Pertanyaan-pertanyaan seperti mengapa gereja terus mengubah pendiriannya tentang isu-isu moral dan sosial, mengapa ajaran Alkitab terbuka untuk interpretasi yang begitu luas, atau mengapa Yesus disembah sebagai Tuhan padahal ia sendiri berdoa kepada Tuhan, seringkali memicu eksplorasi iman yang lebih dalam.

Islam, dengan pendiriannya yang tegas pada kejelasan dan konsistensi moral, menawarkan solusi. Ajarannya tidak berubah seiring waktu; prinsip-prinsip intinya tentang benar dan salah, tentang sifat Tuhan, dan tentang jalan menuju keselamatan tetap sama sejak zaman Nabi Muhammad SAW. Islam juga menyajikan cara hidup yang holistik, tidak terbatas pada satu jam di hari Minggu, melainkan disiplin harian yang membentuk keyakinan dan perilaku.

Transformasi Pribadi dan Akses Informasi Otentik

Faktor penting lainnya adalah misrepresentasi Islam di media arus utama. Selama beberapa dekade, Islam digambarkan sebagai agama kekerasan, ekstremisme, penindasan, dan keterbelakangan. Namun, ironisnya, misrepresentasi ini justru memicu rasa ingin tahu, terutama di kalangan umat Kristen.

Dengan munculnya platform digital, semakin banyak orang terpapar pada informasi Islam secara langsung, tidak melalui sound bites media yang disaring, melainkan melalui ulama, ceramah, kesaksian pribadi, dan terjemahan Al-Quran yang mudah diakses. Mereka terkejut menemukan bahwa Islam menghormati Yesus sebagai salah satu nabi terbesar, menekankan kedamaian, amal, kesederhanaan, dan keadilan.

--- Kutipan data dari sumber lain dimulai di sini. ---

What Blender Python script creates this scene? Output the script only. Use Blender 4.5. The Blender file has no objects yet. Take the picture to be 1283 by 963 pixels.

Selain itu, kisah-kisah transformasi pribadi para mualaf juga menjadi faktor pendorong yang kuat. Konversi jarang merupakan keputusan mendadak; ia biasanya datang setelah berbulan-bulan, bahkan bertahun-tahun, refleksi dan pencarian spiritual. Para mualaf sering menggambarkan rasa kejelasan, kedamaian, dan tujuan hidup yang mengubah hidup mereka. Mereka merasakan koneksi yang intim dan terstruktur dengan Tuhan, yang tidak samar atau emosional, melainkan nyata dan berdisiplin.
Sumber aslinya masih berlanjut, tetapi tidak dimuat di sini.